Ancak ne acıdır ki, böyle bir bilgi edinme şeklini onaylayan ve müslümanların
gafil avlanmalarına neden olan “hoca müsveddeleri” günümüzde de hâlâ varlığını
sürdürmektedir. Bu çakma ilahiyatçılar/sahte hocalar/sözde akademisyenler kesinlikle
büyük bir vebal altındadır.
Elbette belli bir konuya odaklanan kimsenin kalbine ilahi yardımların gelmesi, beyninde
şimşeklerin çakması, icat ve keşifler yapması, “evrende işleyen ilahi yasaları”
tespit etmesi ve bu gayretinin Yüce Allah tarafından ödüllendirilmesi mümkündür.
Böyle bir manevî ilham ve destek “hak edene” elbette söz konusu olabilir.
Ancak sırf bir takım “nafile ibadetler”
yaptığı için ilhamlar aldığını, Allah ile görüştüğünü söyleyerek insanları
aldatanlar kesinlikle şarlatanlardır.

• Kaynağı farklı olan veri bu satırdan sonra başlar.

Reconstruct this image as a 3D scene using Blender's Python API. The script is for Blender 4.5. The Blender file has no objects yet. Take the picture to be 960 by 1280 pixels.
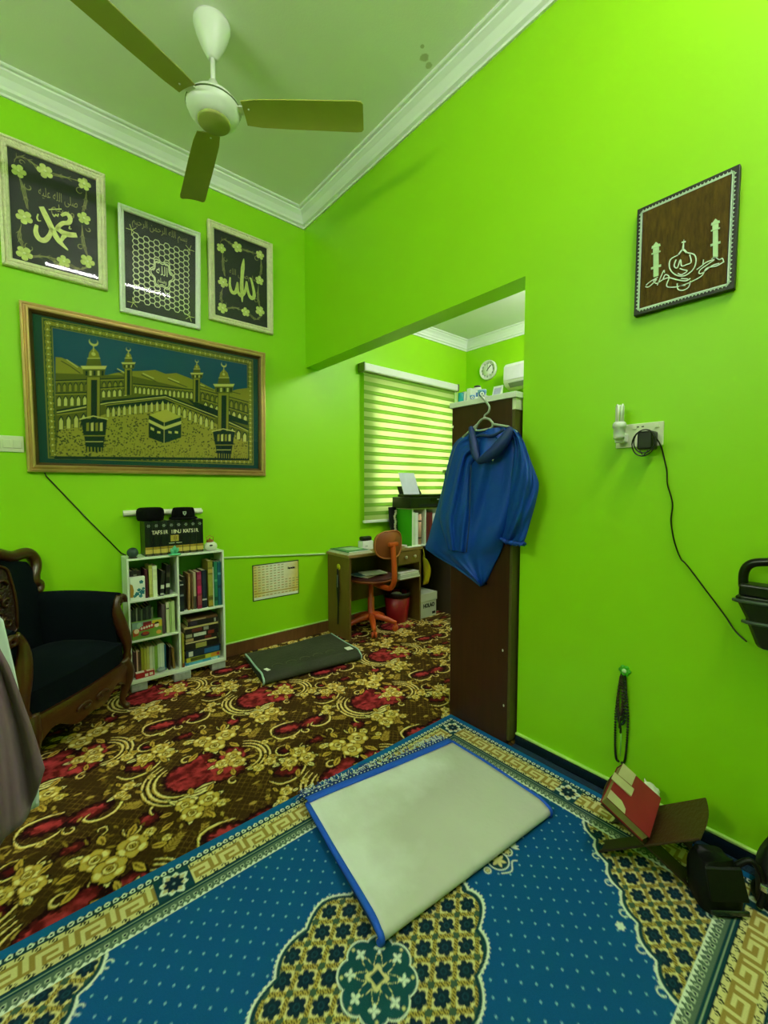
import bpy, math, random
import numpy as np
from mathutils import Vector, Matrix

S = bpy.context.scene
COL = S.collection
PI = math.pi
rng = random.Random(7)

# ------------------------------------------------------------------ camera
F_PX, CAM_H = 530.0, 1.2
YAW, PITCH = math.radians(40.4), math.atan(32 / 530.0)
YA = 2.945      # wall with the pictures
XB = 1.71       # wall with the opening and the socket
XC = 3.66       # far wall of the back room
ZC = 3.25       # ceiling
_fh = Vector((math.sin(YAW), math.cos(YAW), 0)); _r = Vector((math.cos(YAW), -math.sin(YAW), 0)); _u = Vector((0, 0, 1))
_f = _fh * math.cos(PITCH) - _u * math.sin(PITCH)
_up = _fh * math.sin(PITCH) + _u * math.cos(PITCH)
_c = Vector((0, 0, CAM_H))
def ray(x, y): return _f + _r * ((x - 480) / F_PX) - _up * ((y - 640) / F_PX)
def onz(x, y, z=0.0): d = ray(x, y); return _c + d * ((z - CAM_H) / d.z)
def onx(x, y, X): d = ray(x, y); return _c + d * (X / d.x)
def ony(x, y, Y): d = ray(x, y); return _c + d * (Y / d.y)

cam_data = bpy.data.cameras.new('camera'); cam = bpy.data.objects.new('camera', cam_data); COL.objects.link(cam)
cam.location = _c; cam.rotation_euler = (PI / 2 - PITCH, 0, -YAW)
cam_data.sensor_fit = 'HORIZONTAL'; cam_data.sensor_width = 36; cam_data.lens = 36 * F_PX / 960; cam_data.clip_start = 0.02
S.camera = cam
S.view_settings.view_transform = 'Standard'; S.view_settings.look = 'None'
S.view_settings.gamma = 1; S.view_settings.use_curve_mapping = False
S.view_settings.exposure = 0.0

# ------------------------------------------------------------------ colour + materials
def lin(h):
    h = h.lstrip('#'); c = [int(h[i:i + 2], 16) / 255 for i in (0, 2, 4)]
    return tuple(x / 12.92 if x <= 0.04045 else ((x + 0.055) / 1.055) ** 2.4 for x in c)
_M = {}
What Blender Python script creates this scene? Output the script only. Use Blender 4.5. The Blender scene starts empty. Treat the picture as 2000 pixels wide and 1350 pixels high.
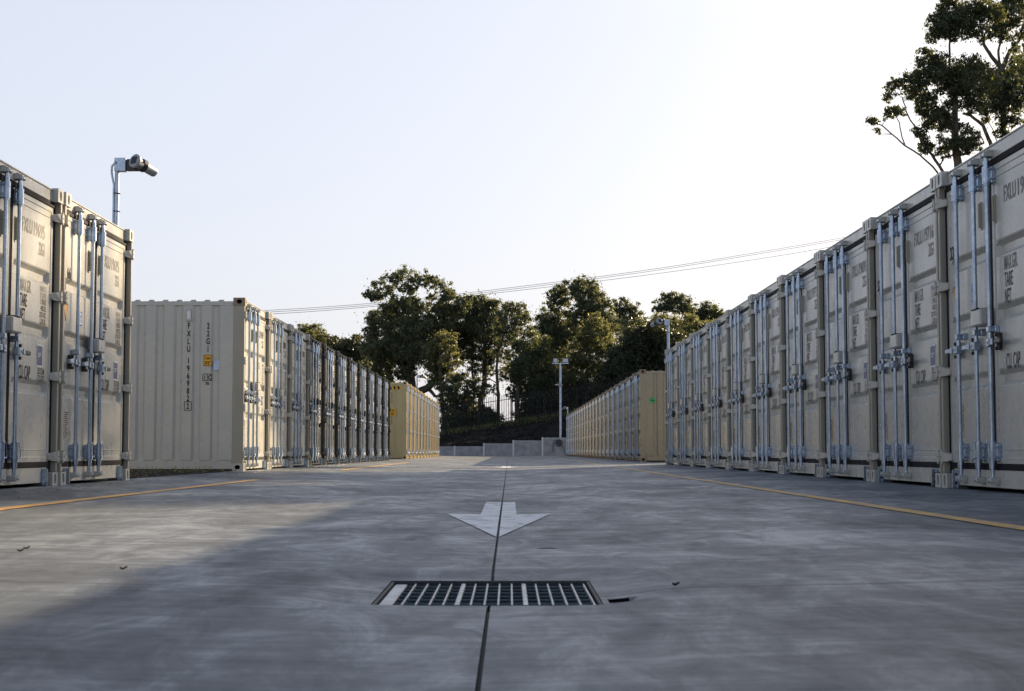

Kendisine fısıldayanın içindeki şeytan
olduğunu bilmeyen cahillerdir. () Rahmanî ses ile şeytani ses arasındaki farkı
fark etmesini sağlayacak furkan olan Kur’ân’ın ve sahih/mütevatir sünnetin
ilkelerini ve bunların arkasındaki maksadı, amacı, gayeyi, hedefi bilmeyen din
simsarlarıdır. Dolayısıyla gerçeği araştırmayan ve bu tür din tüccarlarının süslü/yaldızlı/parlak/cafcaflı/usturuplu
yalanlara kananlar suçludur. Zira “şeytanın vahiy etmesi” ile “Allah’ın vahiy
etmesi” apayrı şeylerdir ve bu ikisi arasındaki farkı anlamak için yapılması
gereken, Kur’ân’ın ve sahih sünnetin ilkelerini çok iyi bilmek, anlamak, özümsemek
ve muttaki bir kul olmaktır.
Diğer taraftan elbette rüya görmek vardır ve
rüya yorumlarını inkâr etmek de söz konusu değildir. Nitekim Kur’ân-ı Kerîm, Hz
Yusuf'un gördüğü rüyayı ve babası Yakup’un bu rüyayı yorumlamasını, Hz Yusuf'un
zindandaki iki arkadaşının gördükleri rüyayı ve Hz Yusuf'un bu rüyaları tevil
etmesini, Mısır kralının gördüğü rüyayı ve Hz. Yusuf'un bunu tevilini ve Hz.
İbrahim’in gördüğü rüyayı haber vermektedir.
Rüya tabiri uzmanlık isteyen bir iştir ve
herkesin bu konuda konuşması veya rüya tabirleri kitabı yazması doğru değildir.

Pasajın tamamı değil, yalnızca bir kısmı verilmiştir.